What fraction of a clockwise revolution does the hour hand of a clock turn through when it goes from:

(i) 4 to 10

(ii) 2 to 5

(iii) 7 to 10

(iv) 8 to 5

(v) 11 to 5

(vi) 6 to 3

Also find the number of right angles turned in each case.

In one complete revolution, the hour hand of a clock covers 12 hours (numbers).

So, 1 hour movement = $\dfrac{1}{12}$ of a revolution.

Also, one complete revolution = 4 right angles, so 1 hour = $\dfrac{1}{3}$ of a right angle and 3 hours = 1 right angle.

(i) From 4 to 10 (clockwise), hour hand moves through 6 hours.

Fraction of revolution = $\dfrac{6}{12}$ = $\dfrac{1}{2}$

Number of right angles = $\dfrac{6}{3}$ = 2

∴ Fraction of revolution = $\dfrac{1}{2}$ and number of right angles = 2.

(ii) From 2 to 5 (clockwise), hour hand moves through 3 hours.

Fraction of revolution = $\dfrac{3}{12}$ = $\dfrac{1}{4}$

Number of right angles = $\dfrac{3}{3}$ = 1

∴ Fraction of revolution = $\dfrac{1}{4}$ and number of right angles = 1.
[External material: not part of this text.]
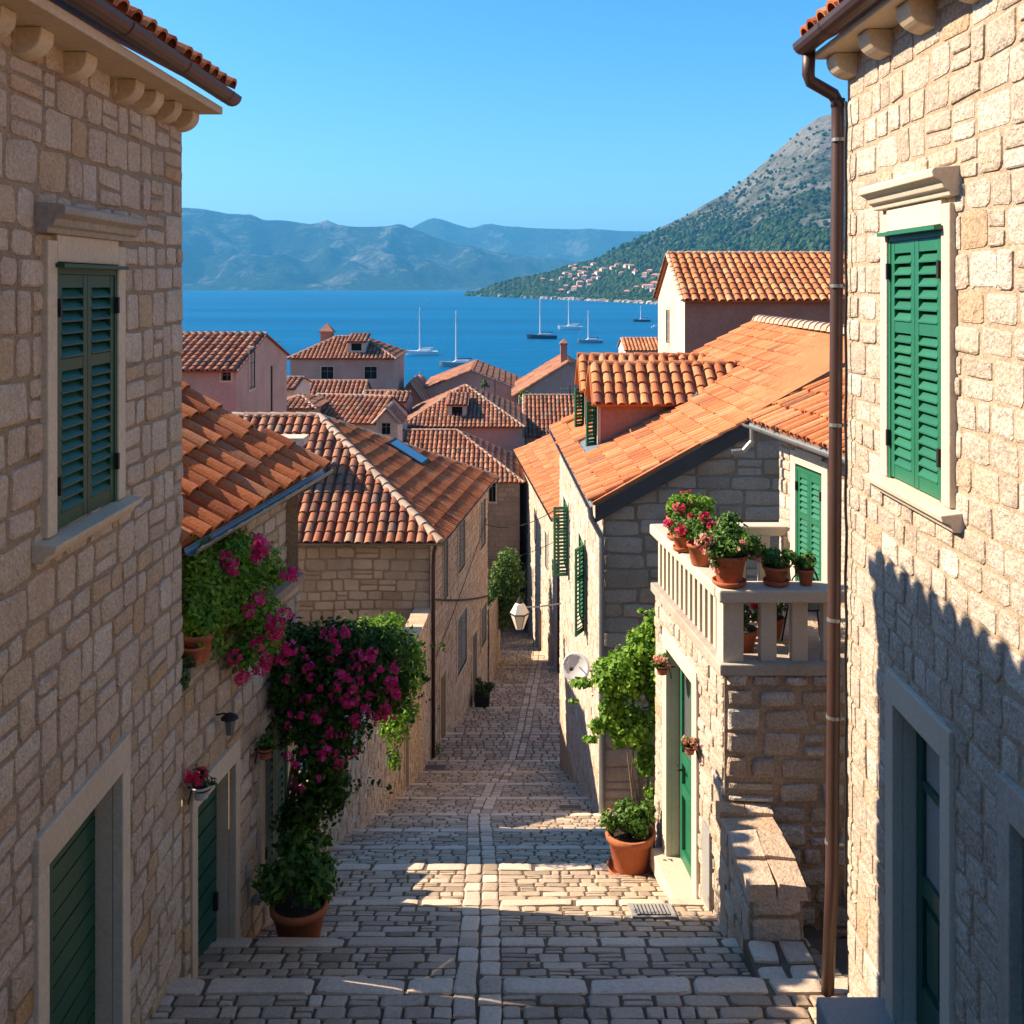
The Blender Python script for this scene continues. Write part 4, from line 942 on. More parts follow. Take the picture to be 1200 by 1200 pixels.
# ------------------------------------------------------------------ houses of the lower town
def HP(label, p0, p1, D, dep, ey, ry, wallbot=None, **k):
    ze, zr = Z(ey, D), Z(ry, D+dep/2) if k.get('roof', 'hip') != 'gaby' else Z(ry, D)
    return house(label, X(p0, D), X(p1, D), D, dep, k.pop('zb', max(0, B(D)-1)), ze, zr, **k)
# pink gabled house at the left (gable turned to the right)
D = 38.; HP('pink plastered gabled house with arched window directly beyond the low tiled roof', 130, 277, D, 8.5, 432, 391, roof='gabx', wall='pink', tmat='tile_old', wins=[(.92, Z(446, D), .35, .3, 'dark')], pitch=.3, row=.42, seg=6, zb=17)
hA = bpy.data.objects['house']
Fa = Fr((X(277, 38), 38), (X(277, 38), 46.5)); add_window(Fa, 2.2, Z(456, 40), .9, 1.55, hA, 'grey_wood', 'trim', .1)
mb = MB(); mb.tube([(X(314, 39), 39.6, 20), (X(314, 39), 39.6, 28.9)], .04, 6); mb.build('downpipe', M['iron'], hA)
D = 84.; z = lambda y: Z(y, D)
HP('square grey pink house with hipped roof, dormer and two dark windows against the sea', 340, 461, D, 8.5, 419, 394, roof='hip', wall='pink', wins=[(.36, z(444), 1.0, 1.0, 'dark'), (.78, z(444), 1.0, 1.0, 'dark')], chim=[(X(381, 88), 89.0, 1.0, Z(390, 88))], dormer=(X(417, 84.5), 84.8, 1.5, z(415), z(401), 2.5, 0), pitch=.34, row=.5, hip_in=3.4)
D = 62.; z = lambda y: Z(y, D)
HP('rose house with pyramid tiled roof and a small dormer window, above the tree', 472, 610, D, 10, 498, 451, roof='pyr', wall='pink', dormer=(X(536, 63.3), 63.0, 1.15, z(496), z(476), 2.2, 0), pitch=.26, row=.4, zb=10)
D = 54.; z = lambda y: Z(y, D)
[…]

(iii) From 7 to 10 (clockwise), hour hand moves through 3 hours.

Fraction of revolution = $\dfrac{3}{12}$ = $\dfrac{1}{4}$

Number of right angles = $\dfrac{3}{3}$ = 1

∴ Fraction of revolution = $\dfrac{1}{4}$ and number of right angles = 1.

(iv) From 8 to 5 (clockwise), hour hand moves through 9 hours.

Fraction of revolution = $\dfrac{9}{12}$ = $\dfrac{3}{4}$

Number of right angles = $\dfrac{9}{3}$ = 3

∴ Fraction of revolution = $\dfrac{3}{4}$ and number of right angles = 3.

(v) From 11 to 5 (clockwise), hour hand moves through 6 hours.

Fraction of revolution = $\dfrac{6}{12}$ = $\dfrac{1}{2}$

Number of right angles = $\dfrac{6}{3}$ = 2

∴ Fraction of revolution = $\dfrac{1}{2}$ and number of right angles = 2.

(vi) From 6 to 3 (clockwise), hour hand moves through 9 hours.

Fraction of revolution = $\dfrac{9}{12}$ = $\dfrac{3}{4}$

Number of right angles = $\dfrac{9}{3}$ = 3

∴ Fraction of revolution = $\dfrac{3}{4}$ and number of right angles = 3.